**Problem details**
Your task is to repeat all of the data exactly while excluding the pictures.

**Available data**
************

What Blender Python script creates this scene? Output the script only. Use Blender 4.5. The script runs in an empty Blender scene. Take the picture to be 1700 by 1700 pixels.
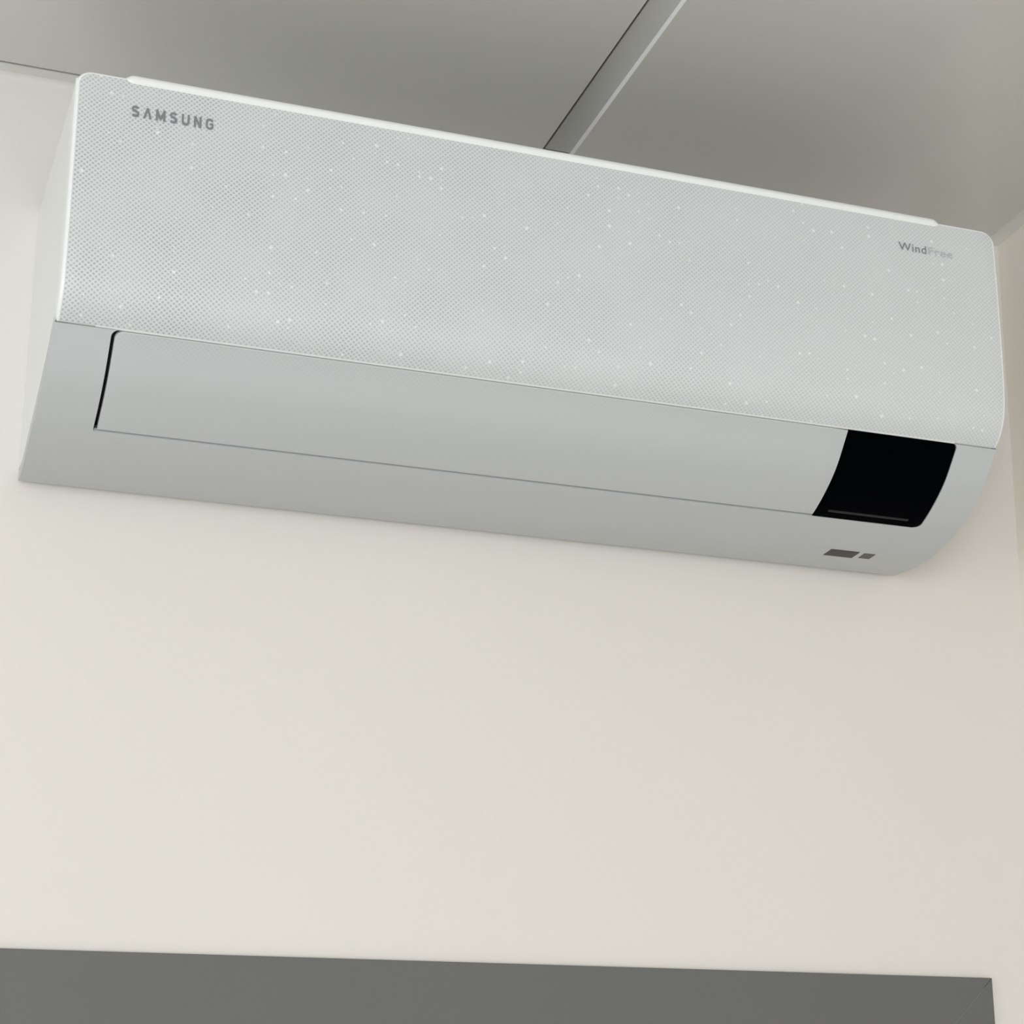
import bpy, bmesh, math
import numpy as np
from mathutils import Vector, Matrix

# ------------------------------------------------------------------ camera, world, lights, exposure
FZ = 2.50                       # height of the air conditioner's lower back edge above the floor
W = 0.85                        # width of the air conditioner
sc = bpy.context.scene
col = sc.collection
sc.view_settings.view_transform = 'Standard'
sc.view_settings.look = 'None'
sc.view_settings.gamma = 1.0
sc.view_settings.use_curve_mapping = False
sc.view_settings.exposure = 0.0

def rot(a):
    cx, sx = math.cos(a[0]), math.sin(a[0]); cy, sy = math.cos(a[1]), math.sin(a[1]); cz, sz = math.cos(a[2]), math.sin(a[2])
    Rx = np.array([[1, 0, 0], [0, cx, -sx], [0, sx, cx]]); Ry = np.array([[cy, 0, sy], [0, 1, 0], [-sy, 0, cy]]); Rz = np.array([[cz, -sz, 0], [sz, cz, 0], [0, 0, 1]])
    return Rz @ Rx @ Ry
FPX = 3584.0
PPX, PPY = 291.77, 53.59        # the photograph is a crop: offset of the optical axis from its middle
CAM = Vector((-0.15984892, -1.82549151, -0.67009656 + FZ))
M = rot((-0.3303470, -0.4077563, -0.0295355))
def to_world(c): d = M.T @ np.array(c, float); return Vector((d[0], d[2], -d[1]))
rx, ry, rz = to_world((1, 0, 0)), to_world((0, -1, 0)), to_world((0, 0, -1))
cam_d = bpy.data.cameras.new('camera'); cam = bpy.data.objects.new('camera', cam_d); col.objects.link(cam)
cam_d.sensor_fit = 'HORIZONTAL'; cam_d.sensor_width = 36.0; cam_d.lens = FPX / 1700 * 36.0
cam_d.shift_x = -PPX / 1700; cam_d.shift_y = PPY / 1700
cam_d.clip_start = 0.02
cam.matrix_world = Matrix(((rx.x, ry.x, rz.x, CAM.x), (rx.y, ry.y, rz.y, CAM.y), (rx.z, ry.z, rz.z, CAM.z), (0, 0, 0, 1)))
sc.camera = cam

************

**Expected answer**
What Blender Python script creates this scene? Output the script only. Use Blender 4.5. The script runs in an empty Blender scene. Take the picture to be 1700 by 1700 pixels.
import bpy, bmesh, math
import numpy as np
from mathutils import Vector, Matrix

# ------------------------------------------------------------------ camera, world, lights, exposure
FZ = 2.50                       # height of the air conditioner's lower back edge above the floor
W = 0.85                        # width of the air conditioner
sc = bpy.context.scene
col = sc.collection
sc.view_settings.view_transform = 'Standard'
sc.view_settings.look = 'None'
sc.view_settings.gamma = 1.0
sc.view_settings.use_curve_mapping = False
sc.view_settings.exposure = 0.0

def rot(a):
    cx, sx = math.cos(a[0]), math.sin(a[0]); cy, sy = math.cos(a[1]), math.sin(a[1]); cz, sz = math.cos(a[2]), math.sin(a[2])
    Rx = np.array([[1, 0, 0], [0, cx, -sx], [0, sx, cx]]); Ry = np.array([[cy, 0, sy], [0, 1, 0], [-sy, 0, cy]]); Rz = np.array([[cz, -sz, 0], [sz, cz, 0], [0, 0, 1]])
    return Rz @ Rx @ Ry
FPX = 3584.0
PPX, PPY = 291.77, 53.59        # the photograph is a crop: offset of the optical axis from its middle
CAM = Vector((-0.15984892, -1.82549151, -0.67009656 + FZ))
M = rot((-0.3303470, -0.4077563, -0.0295355))
def to_world(c): d = M.T @ np.array(c, float); return Vector((d[0], d[2], -d[1]))
rx, ry, rz = to_world((1, 0, 0)), to_world((0, -1, 0)), to_world((0, 0, -1))
cam_d = bpy.data.cameras.new('camera'); cam = bpy.data.objects.new('camera', cam_d); col.objects.link(cam)
cam_d.sensor_fit = 'HORIZONTAL'; cam_d.sensor_width = 36.0; cam_d.lens = FPX / 1700 * 36.0
cam_d.shift_x = -PPX / 1700; cam_d.shift_y = PPY / 1700
cam_d.clip_start = 0.02
cam.matrix_world = Matrix(((rx.x, ry.x, rz.x, CAM.x), (rx.y, ry.y, rz.y, CAM.y), (rx.z, ry.z, rz.z, CAM.z), (0, 0, 0, 1)))
sc.camera = cam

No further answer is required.